* _CHALLENGE_:
Would you transcribe all of the data exactly, down to the last character?

* _DATA SECTION_:
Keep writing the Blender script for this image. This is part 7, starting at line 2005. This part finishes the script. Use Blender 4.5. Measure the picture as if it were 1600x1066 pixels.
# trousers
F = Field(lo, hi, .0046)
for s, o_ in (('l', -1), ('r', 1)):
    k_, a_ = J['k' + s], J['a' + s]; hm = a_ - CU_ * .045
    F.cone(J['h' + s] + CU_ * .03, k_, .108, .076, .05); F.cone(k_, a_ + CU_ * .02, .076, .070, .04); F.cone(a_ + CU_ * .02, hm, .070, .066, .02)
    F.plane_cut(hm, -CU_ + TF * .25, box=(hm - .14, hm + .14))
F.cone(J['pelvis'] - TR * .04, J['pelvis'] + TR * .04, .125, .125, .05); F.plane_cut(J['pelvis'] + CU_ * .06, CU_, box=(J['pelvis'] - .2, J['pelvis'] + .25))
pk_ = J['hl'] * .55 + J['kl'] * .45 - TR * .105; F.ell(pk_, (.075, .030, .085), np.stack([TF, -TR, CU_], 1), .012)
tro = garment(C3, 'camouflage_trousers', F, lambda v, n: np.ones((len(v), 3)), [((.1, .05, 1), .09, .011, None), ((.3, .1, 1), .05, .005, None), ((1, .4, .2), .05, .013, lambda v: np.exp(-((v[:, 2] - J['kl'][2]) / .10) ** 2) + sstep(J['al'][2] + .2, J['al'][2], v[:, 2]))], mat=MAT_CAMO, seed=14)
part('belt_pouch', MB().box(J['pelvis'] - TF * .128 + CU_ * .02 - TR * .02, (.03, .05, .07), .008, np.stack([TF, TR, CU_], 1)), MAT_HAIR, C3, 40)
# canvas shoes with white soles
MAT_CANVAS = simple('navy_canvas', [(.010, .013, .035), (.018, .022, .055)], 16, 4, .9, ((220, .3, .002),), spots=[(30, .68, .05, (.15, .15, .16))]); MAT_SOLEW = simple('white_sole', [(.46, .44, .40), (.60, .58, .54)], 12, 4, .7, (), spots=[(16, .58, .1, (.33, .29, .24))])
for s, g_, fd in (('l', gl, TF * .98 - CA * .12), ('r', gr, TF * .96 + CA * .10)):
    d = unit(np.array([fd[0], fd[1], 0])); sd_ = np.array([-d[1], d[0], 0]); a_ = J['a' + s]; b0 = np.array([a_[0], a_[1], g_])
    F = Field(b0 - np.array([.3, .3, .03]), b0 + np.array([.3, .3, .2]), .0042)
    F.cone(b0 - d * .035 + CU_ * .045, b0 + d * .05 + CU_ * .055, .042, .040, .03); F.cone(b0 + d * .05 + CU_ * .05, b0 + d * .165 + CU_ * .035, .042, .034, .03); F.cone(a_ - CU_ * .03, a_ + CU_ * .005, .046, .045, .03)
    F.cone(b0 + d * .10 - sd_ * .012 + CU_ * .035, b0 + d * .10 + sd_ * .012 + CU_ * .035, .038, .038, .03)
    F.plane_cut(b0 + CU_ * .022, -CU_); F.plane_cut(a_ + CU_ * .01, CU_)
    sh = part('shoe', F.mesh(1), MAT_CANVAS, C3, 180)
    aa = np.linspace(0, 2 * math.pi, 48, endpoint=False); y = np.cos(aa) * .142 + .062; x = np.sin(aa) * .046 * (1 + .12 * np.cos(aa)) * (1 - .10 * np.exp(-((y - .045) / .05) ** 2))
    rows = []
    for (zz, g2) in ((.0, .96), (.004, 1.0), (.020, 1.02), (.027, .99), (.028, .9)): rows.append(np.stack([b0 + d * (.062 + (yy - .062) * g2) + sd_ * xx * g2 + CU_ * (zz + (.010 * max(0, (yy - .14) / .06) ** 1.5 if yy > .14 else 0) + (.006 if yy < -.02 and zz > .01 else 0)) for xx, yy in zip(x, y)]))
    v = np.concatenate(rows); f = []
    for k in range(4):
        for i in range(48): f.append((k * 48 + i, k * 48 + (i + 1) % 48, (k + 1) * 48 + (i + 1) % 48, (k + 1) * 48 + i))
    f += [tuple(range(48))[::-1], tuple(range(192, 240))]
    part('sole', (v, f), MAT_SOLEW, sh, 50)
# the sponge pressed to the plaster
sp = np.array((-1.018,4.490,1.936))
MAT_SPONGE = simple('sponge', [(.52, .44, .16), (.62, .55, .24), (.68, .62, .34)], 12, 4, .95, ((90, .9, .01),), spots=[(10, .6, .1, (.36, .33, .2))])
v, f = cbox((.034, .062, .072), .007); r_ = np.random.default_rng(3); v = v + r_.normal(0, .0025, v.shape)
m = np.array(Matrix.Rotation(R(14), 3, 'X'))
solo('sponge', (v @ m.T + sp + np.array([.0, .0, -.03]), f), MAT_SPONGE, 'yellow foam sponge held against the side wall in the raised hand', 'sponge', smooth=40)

* _RESULT BELOW_:
Keep writing the Blender script for this image. This is part 7, starting at line 2005. This part finishes the script. Use Blender 4.5. Measure the picture as if it were 1600x1066 pixels.
# trousers
F = Field(lo, hi, .0046)
for s, o_ in (('l', -1), ('r', 1)):
    k_, a_ = J['k' + s], J['a' + s]; hm = a_ - CU_ * .045
    F.cone(J['h' + s] + CU_ * .03, k_, .108, .076, .05); F.cone(k_, a_ + CU_ * .02, .076, .070, .04); F.cone(a_ + CU_ * .02, hm, .070, .066, .02)
    F.plane_cut(hm, -CU_ + TF * .25, box=(hm - .14, hm + .14))
F.cone(J['pelvis'] - TR * .04, J['pelvis'] + TR * .04, .125, .125, .05); F.plane_cut(J['pelvis'] + CU_ * .06, CU_, box=(J['pelvis'] - .2, J['pelvis'] + .25))
pk_ = J['hl'] * .55 + J['kl'] * .45 - TR * .105; F.ell(pk_, (.075, .030, .085), np.stack([TF, -TR, CU_], 1), .012)
tro = garment(C3, 'camouflage_trousers', F, lambda v, n: np.ones((len(v), 3)), [((.1, .05, 1), .09, .011, None), ((.3, .1, 1), .05, .005, None), ((1, .4, .2), .05, .013, lambda v: np.exp(-((v[:, 2] - J['kl'][2]) / .10) ** 2) + sstep(J['al'][2] + .2, J['al'][2], v[:, 2]))], mat=MAT_CAMO, seed=14)
part('belt_pouch', MB().box(J['pelvis'] - TF * .128 + CU_ * .02 - TR * .02, (.03, .05, .07), .008, np.stack([TF, TR, CU_], 1)), MAT_HAIR, C3, 40)
# canvas shoes with white soles
MAT_CANVAS = simple('navy_canvas', [(.010, .013, .035), (.018, .022, .055)], 16, 4, .9, ((220, .3, .002),), spots=[(30, .68, .05, (.15, .15, .16))]); MAT_SOLEW = simple('white_sole', [(.46, .44, .40), (.60, .58, .54)], 12, 4, .7, (), spots=[(16, .58, .1, (.33, .29, .24))])
for s, g_, fd in (('l', gl, TF * .98 - CA * .12), ('r', gr, TF * .96 + CA * .10)):
    d = unit(np.array([fd[0], fd[1], 0])); sd_ = np.array([-d[1], d[0], 0]); a_ = J['a' + s]; b0 = np.array([a_[0], a_[1], g_])
    F = Field(b0 - np.array([.3, .3, .03]), b0 + np.array([.3, .3, .2]), .0042)
    F.cone(b0 - d * .035 + CU_ * .045, b0 + d * .05 + CU_ * .055, .042, .040, .03); F.cone(b0 + d * .05 + CU_ * .05, b0 + d * .165 + CU_ * .035, .042, .034, .03); F.cone(a_ - CU_ * .03, a_ + CU_ * .005, .046, .045, .03)
    F.cone(b0 + d * .10 - sd_ * .012 + CU_ * .035, b0 + d * .10 + sd_ * .012 + CU_ * .035, .038, .038, .03)
    F.plane_cut(b0 + CU_ * .022, -CU_); F.plane_cut(a_ + CU_ * .01, CU_)
    sh = part('shoe', F.mesh(1), MAT_CANVAS, C3, 180)
    aa = np.linspace(0, 2 * math.pi, 48, endpoint=False); y = np.cos(aa) * .142 + .062; x = np.sin(aa) * .046 * (1 + .12 * np.cos(aa)) * (1 - .10 * np.exp(-((y - .045) / .05) ** 2))
    rows = []
    for (zz, g2) in ((.0, .96), (.004, 1.0), (.020, 1.02), (.027, .99), (.028, .9)): rows.append(np.stack([b0 + d * (.062 + (yy - .062) * g2) + sd_ * xx * g2 + CU_ * (zz + (.010 * max(0, (yy - .14) / .06) ** 1.5 if yy > .14 else 0) + (.006 if yy < -.02 and zz > .01 else 0)) for xx, yy in zip(x, y)]))
    v = np.concatenate(rows); f = []
    for k in range(4):
        for i in range(48): f.append((k * 48 + i, k * 48 + (i + 1) % 48, (k + 1) * 48 + (i + 1) % 48, (k + 1) * 48 + i))
    f += [tuple(range(48))[::-1], tuple(range(192, 240))]
    part('sole', (v, f), MAT_SOLEW, sh, 50)
# the sponge pressed to the plaster
sp = np.array((-1.018,4.490,1.936))
MAT_SPONGE = simple('sponge', [(.52, .44, .16), (.62, .55, .24), (.68, .62, .34)], 12, 4, .95, ((90, .9, .01),), spots=[(10, .6, .1, (.36, .33, .2))])
v, f = cbox((.034, .062, .072), .007); r_ = np.random.default_rng(3); v = v + r_.normal(0, .0025, v.shape)
m = np.array(Matrix.Rotation(R(14), 3, 'X'))
solo('sponge', (v @ m.T + sp + np.array([.0, .0, -.03]), f), MAT_SPONGE, 'yellow foam sponge held against the side wall in the raised hand', 'sponge', smooth=40)